I  giacimenti  preziosi di Calabrie cresciuti a dismisura  in ogni continente, segnandone persino in profondità  la storia, com’è accaduto in Argentina dove Angela Aieta, da misera  calabrese  emigrante è divenuta per scelta intrepida  desaparecida (una delle 30 mila) in  coraggiosa  lotta contro i generali della “Guerra sporca”,  sono  uno dei  tasselli decisivi per lo sviluppo della regione. Mancante, però.  Ciò che, qualche anno fa, era  indicato dal Ministero degli Esteri, forse con linguaggio altisonante, come l’internazionalizzazione del Mezzogiorno. Lo stesso  Mezzogiorno che oggi non solo non è diventato  global,  ma è come sparito dall’agenda del Governo. E che per giunta subisce le offese della Lega, che se affronta il tema del dualismo, grave  strozzatura dell’Italia,  lo fa con leggerezza sconfortante. 

 Che ora  le reti siano  corte o lunghe, pur riconoscendo che  è interessante capire per meglio decidere, conta fino a un certo punto.
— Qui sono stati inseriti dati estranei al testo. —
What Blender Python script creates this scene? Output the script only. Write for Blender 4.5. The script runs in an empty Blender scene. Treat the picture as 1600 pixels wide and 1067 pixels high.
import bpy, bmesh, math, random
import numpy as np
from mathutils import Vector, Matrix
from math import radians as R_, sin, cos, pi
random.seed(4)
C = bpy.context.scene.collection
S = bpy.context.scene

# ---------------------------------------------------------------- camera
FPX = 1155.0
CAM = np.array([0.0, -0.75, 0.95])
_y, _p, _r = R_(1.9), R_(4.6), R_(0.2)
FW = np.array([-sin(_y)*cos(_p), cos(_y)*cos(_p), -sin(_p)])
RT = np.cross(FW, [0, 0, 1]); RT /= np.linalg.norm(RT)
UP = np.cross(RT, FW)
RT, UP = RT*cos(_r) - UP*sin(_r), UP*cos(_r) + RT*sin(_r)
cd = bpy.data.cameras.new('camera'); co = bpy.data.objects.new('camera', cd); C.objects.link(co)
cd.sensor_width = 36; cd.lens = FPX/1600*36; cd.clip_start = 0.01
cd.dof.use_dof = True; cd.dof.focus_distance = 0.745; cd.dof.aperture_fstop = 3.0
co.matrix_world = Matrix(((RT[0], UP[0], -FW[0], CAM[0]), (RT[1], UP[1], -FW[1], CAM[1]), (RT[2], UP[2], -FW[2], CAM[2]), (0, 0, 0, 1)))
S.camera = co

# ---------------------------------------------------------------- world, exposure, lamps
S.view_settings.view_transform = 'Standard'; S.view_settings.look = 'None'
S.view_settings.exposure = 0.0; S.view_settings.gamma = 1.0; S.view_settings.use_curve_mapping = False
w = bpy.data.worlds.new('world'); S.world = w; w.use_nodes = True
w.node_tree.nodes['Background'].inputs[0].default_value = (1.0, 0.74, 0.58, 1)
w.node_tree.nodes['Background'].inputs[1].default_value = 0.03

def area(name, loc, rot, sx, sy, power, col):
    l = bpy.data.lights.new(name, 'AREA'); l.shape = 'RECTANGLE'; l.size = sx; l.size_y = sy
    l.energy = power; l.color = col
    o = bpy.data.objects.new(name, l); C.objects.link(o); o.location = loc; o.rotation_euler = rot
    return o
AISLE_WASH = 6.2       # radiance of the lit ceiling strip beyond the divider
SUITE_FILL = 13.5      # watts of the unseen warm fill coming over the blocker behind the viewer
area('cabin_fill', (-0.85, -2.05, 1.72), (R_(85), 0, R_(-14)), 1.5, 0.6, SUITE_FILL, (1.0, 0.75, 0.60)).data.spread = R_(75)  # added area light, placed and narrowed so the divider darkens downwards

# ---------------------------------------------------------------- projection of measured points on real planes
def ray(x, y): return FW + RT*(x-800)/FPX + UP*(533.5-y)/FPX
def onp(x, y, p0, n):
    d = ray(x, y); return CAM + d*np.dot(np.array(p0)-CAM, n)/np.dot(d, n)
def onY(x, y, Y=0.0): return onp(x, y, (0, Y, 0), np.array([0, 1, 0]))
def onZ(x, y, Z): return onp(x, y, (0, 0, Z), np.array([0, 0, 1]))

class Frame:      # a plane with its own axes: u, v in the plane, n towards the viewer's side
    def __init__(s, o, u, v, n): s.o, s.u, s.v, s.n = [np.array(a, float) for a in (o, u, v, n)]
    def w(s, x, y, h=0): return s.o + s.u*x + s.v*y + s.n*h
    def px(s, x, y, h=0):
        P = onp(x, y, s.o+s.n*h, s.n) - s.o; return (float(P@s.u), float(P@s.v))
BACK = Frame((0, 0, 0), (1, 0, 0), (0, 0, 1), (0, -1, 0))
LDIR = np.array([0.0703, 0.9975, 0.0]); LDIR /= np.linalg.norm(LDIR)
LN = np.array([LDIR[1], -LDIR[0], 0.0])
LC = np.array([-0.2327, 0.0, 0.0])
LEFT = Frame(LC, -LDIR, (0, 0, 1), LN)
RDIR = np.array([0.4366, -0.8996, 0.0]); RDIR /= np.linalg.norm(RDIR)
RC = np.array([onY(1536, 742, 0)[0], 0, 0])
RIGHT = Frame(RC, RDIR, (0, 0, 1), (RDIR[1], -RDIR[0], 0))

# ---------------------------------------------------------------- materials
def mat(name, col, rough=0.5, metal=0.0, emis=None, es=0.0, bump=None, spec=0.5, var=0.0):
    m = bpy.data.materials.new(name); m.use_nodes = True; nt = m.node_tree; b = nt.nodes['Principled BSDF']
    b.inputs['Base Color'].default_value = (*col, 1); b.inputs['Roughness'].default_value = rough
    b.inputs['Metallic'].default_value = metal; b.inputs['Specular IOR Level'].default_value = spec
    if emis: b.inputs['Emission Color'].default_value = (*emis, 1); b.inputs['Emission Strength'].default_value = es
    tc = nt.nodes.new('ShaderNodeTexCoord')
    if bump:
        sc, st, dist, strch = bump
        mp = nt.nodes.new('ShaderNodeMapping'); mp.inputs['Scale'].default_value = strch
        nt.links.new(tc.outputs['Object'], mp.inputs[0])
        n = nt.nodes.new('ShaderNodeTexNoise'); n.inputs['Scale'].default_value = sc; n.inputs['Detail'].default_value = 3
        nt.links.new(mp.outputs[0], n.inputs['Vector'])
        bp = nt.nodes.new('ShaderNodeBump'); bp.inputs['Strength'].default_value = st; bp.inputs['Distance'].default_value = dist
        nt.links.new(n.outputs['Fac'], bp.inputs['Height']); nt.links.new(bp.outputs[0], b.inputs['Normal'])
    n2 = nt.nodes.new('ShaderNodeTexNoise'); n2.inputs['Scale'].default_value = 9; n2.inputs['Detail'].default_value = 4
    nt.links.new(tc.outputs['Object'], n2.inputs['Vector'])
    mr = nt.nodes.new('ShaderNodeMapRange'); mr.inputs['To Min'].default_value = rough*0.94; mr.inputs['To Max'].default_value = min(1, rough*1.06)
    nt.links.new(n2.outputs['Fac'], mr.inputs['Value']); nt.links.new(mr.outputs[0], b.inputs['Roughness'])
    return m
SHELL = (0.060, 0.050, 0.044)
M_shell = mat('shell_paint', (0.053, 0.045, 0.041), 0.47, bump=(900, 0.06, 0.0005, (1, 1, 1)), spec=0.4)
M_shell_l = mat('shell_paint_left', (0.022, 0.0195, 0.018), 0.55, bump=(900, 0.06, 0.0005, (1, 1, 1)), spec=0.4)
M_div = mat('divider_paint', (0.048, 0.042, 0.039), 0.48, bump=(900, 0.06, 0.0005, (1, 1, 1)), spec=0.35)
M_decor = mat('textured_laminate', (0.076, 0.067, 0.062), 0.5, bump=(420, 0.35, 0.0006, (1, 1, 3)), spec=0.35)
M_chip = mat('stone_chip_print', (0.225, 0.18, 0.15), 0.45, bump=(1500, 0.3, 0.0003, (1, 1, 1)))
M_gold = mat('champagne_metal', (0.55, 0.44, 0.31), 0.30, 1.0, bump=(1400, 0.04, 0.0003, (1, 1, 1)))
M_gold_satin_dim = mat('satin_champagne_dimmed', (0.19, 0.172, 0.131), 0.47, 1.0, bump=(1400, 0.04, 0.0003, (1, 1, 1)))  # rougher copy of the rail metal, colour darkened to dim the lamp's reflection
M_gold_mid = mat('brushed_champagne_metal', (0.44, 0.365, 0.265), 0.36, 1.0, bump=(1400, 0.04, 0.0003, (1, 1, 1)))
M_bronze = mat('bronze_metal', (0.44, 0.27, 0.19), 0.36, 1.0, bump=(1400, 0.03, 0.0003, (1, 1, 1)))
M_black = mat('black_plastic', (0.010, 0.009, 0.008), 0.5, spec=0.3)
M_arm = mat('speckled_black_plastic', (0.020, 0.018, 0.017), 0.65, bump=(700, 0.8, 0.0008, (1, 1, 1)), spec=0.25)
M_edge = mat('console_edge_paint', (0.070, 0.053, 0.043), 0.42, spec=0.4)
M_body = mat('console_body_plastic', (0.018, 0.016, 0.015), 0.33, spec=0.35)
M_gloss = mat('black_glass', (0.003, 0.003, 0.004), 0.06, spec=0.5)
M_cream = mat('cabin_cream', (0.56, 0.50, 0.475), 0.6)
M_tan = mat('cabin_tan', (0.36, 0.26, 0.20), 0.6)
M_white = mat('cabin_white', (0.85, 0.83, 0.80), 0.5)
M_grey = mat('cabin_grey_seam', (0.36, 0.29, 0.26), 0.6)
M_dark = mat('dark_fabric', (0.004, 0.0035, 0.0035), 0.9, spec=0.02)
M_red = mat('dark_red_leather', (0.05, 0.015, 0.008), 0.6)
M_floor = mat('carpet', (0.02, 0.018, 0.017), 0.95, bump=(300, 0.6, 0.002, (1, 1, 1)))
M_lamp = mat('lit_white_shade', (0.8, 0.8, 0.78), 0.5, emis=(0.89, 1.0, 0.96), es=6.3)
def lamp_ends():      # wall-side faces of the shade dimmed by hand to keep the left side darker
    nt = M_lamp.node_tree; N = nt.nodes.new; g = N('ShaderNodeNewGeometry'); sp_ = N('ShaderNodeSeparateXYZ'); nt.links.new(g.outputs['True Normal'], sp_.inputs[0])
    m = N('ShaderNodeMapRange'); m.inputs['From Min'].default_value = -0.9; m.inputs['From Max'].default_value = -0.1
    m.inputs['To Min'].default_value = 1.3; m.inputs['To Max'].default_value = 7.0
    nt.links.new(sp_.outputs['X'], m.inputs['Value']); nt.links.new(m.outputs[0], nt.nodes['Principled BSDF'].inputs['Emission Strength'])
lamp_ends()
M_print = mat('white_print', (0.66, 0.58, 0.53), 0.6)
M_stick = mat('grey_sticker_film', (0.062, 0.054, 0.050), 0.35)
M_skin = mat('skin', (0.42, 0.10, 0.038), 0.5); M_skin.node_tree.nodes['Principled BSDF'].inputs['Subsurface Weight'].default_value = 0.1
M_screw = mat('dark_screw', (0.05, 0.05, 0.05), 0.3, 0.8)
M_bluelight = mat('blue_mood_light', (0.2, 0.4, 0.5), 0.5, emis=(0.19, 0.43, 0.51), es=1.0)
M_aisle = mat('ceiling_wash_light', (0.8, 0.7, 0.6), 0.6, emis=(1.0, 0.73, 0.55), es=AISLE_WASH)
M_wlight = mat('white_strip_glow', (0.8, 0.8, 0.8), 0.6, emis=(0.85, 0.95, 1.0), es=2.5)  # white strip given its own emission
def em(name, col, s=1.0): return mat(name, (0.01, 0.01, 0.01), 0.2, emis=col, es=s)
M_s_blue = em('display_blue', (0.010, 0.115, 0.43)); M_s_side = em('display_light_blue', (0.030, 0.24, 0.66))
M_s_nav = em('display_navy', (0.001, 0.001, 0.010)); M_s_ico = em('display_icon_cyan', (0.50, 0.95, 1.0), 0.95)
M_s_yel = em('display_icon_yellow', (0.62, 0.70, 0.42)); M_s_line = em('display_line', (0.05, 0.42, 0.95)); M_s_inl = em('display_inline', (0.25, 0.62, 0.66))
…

Decidere, ecco cosa attendiamo. Da dove incominciare una relazione autentica  col meglio delle Calabrie sparse per il globo: questo ci si deve dire. E come e quando. 
Guagliardi e Cersosimo, due personalità di spicco del Governo della Calabria, garantiscono che sì.  Lo faranno, se già non lo stanno facendo. Buon lavoro. La speranza è che i  politici che verranno dopo, al prossimo raduno di calabresi trapiantati  in un altrove remoto, non debbano ancora ricominciare da zero.  La parola neanche in politica  può essere merce con cui riempire voragini di idee e progetti. Infine, abusandone, si  genera scetticismo e sfiducia che minano alle fondamenta la democrazia. Così, per il rispetto che dobbiamo al sacrificio immane  di chi suo malgrado è fuggito,  se non si ha niente di tangibile  da mettere sul tavolo,  il silenzio non è un cattivo surrogato.